Auschwitz: Inside the Nazi State
Ed Grant -- Video Business, 3/2/2005
DOCUMENTARYColor/B&W;, NR (mature themes), 288 min., DVD only $34.98
DVD: interview with writer/producer Laurence Rees, follow-up discussions
Street: March 29, Prebook: now
First Run: PBS, Jan. 2005
Directors: Dominic Sutherland, Martina Balazova, Detlef Siebert
BBC/WARNER
"There was no god in Auschwitz--there were such horrible conditions that god decided not to go there¸" says one survivor of the camp where 1.1 million inmates died, 1 million of whom were Jewish. This six-part series, a BBC and KCET co-production by respected BBC producer Laurence Rees, is an unflinching, often difficult to watch documentary that is disturbing not so much for what it shows--there's barely any atrocity footage--as for what it says. Survivors of the camp recount the horrors of imprisonment and watching loved ones "disappear," while ex-Nazis (interviewed today) make declarations that they were doing what they "believed in at the time." An interview with Rees included as a supplement finds him admitting he realizes that the series is "upsetting," but, he notes, "it should be more upsetting," as the interviewees are those who survived and those who didn't most likely endured far greater horror.

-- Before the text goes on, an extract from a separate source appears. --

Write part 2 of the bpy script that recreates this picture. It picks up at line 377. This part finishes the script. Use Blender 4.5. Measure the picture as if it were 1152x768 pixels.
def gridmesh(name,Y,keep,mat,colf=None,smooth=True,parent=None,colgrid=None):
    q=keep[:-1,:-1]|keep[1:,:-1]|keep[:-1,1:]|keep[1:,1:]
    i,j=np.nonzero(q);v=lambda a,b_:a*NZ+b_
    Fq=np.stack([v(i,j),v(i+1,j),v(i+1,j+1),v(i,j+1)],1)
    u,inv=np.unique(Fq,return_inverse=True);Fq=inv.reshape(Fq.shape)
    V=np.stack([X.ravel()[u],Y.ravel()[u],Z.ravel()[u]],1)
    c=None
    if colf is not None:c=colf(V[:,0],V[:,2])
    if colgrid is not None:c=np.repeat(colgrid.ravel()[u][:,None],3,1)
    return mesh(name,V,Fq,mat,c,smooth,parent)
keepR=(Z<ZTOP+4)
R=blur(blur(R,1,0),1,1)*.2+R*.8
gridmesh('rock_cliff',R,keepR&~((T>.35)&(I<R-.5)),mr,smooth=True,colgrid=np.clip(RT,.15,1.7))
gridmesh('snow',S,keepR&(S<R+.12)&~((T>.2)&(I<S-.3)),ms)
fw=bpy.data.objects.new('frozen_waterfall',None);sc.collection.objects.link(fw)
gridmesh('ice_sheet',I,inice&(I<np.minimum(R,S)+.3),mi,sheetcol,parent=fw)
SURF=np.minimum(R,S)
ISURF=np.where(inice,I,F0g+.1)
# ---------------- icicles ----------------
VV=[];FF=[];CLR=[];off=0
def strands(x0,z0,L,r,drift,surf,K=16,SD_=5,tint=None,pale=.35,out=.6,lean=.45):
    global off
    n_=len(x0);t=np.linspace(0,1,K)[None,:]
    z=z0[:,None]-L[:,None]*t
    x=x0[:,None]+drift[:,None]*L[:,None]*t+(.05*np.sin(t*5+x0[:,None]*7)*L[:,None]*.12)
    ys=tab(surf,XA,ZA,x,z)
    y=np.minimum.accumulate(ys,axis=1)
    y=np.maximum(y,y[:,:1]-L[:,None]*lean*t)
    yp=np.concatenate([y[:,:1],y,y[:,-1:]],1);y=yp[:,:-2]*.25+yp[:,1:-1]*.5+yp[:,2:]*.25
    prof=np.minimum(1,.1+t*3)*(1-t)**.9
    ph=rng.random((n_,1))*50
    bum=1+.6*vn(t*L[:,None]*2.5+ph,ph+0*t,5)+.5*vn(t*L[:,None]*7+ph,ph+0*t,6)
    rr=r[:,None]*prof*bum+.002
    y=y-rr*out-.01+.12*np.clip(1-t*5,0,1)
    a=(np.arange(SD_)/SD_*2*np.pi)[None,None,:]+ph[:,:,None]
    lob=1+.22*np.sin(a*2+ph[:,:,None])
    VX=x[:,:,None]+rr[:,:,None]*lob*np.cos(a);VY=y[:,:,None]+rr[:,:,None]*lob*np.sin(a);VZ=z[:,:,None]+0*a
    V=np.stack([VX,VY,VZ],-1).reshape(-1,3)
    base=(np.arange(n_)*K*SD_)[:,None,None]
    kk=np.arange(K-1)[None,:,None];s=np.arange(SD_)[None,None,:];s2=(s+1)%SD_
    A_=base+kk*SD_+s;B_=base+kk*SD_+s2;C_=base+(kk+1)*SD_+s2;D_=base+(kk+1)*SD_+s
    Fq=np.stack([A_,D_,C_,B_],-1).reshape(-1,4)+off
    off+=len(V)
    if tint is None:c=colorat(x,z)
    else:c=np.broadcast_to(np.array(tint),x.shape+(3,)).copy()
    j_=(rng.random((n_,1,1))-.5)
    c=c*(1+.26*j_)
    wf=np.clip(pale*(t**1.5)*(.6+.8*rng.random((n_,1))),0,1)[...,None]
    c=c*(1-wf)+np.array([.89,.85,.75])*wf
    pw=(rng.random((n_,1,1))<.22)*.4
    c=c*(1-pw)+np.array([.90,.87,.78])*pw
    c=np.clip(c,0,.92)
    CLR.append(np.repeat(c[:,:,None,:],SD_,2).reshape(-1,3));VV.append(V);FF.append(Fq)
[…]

A series of six follow-up interviews conducted by Linda Ellerbee for the U.S. airings of the series (which debuted on PBS in late January) produce similarly harrowing statements, as when one academic whose parents survived the camps denounces those who try to draw a lesson from the Holocaust: "The second you find a lesson, you are moving … toward finding a silver lining, toward justifying it." The other academics and a group of teen students who are interviewed by Ellerbee are less negative and in fact make a point about situating the Holocaust historically, tying it to more recent, and indeed current, genocides in Somalia, Rwanda and the Sudan. Perhaps the most stirring statement that appears in these supplements comes from a founder of the U.S. Holocaust Memorial Museum who, when asked by Ellerbee what he would tell children, replies, "Try not to be a perpetrator … try not to be a bystander … and try not to be a victim."